As soon as the killing started, a group of Dakota left the reservation and headed for the Kandiyohi Lakes region, which they knew well from their hunting, fishing, and war expeditions. They killed 26 people in this area, most of them near Norway Lake, but others near Foot and Willmar Lakes, Solomon Lake, and Twin Lakes.

The Columbia settlers were warned of the danger on Tuesday, August 19, but paid no attention, thinking it was not serious. They decided to wait until mail carrier Joseph Thomas went to Forest City and returned, to find out the news. Thomas left Columbia and reached only a few miles down the road when he found out the Indians were killing all the settlers they could. The whole area was in panic. Everyone was fleeing to Forest City for their lives. He returned to Columbia to warn the settlers.

J. H. Adams had a large sturdy house, so he invited the Columbia settlers to gather there for mutual protection. About 20 families spent the night of August 19 at the Adams home. The next morning they packed their wagons and buggies and headed for Forest City - the J. W. Burdick, Joseph Thomas, J. H. Adams, Silas Foot families, and William Kouts, with three of Solomon R. Foot's children, bringing up the rear.

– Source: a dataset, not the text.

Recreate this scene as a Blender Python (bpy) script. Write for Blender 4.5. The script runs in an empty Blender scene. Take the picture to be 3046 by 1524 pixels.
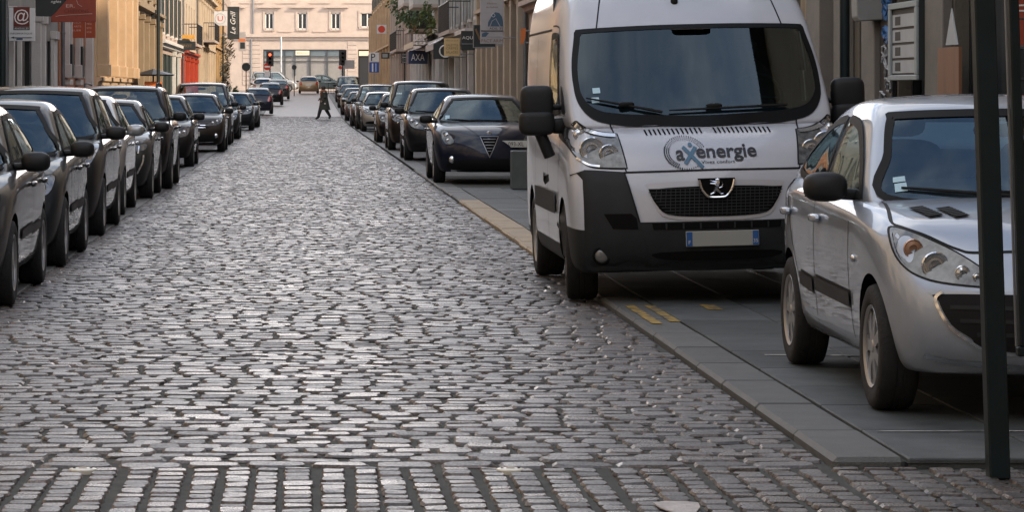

They met a large group of Eagle Lake refugees near Diamond Lake and proceeded east together, until they stopped to rest their animals near Wheeler's Grove. They circled their wagons and waited for their two drovers to bring up the livestock.

Indians appeared from nowhere, attacked and killed the drovers, Sven Backlund and Andreas Lorentson. They mutilated the bodies and danced with glee, in full view of the terrified refugees. The party ended when Silas Foot killed one of the Indians with his rifle.

The settlers spent a fearful night on the prairie and then proceeded uneventfully to Forest City the next day. No one from the Columbia townsite was killed in the conflict, thanks to early warning and an organized withdrawal.

The Columbia townsite was abandoned, as was the whole area, from August 1862 until some time in 1865 when the territory was again deemed safe for resettlement. The only original settlers to return to the Columbia site were the J. W. Burdick, F. B. Woodcock, and J. H. Adams families, and Jonas Hart and Thomas Darling.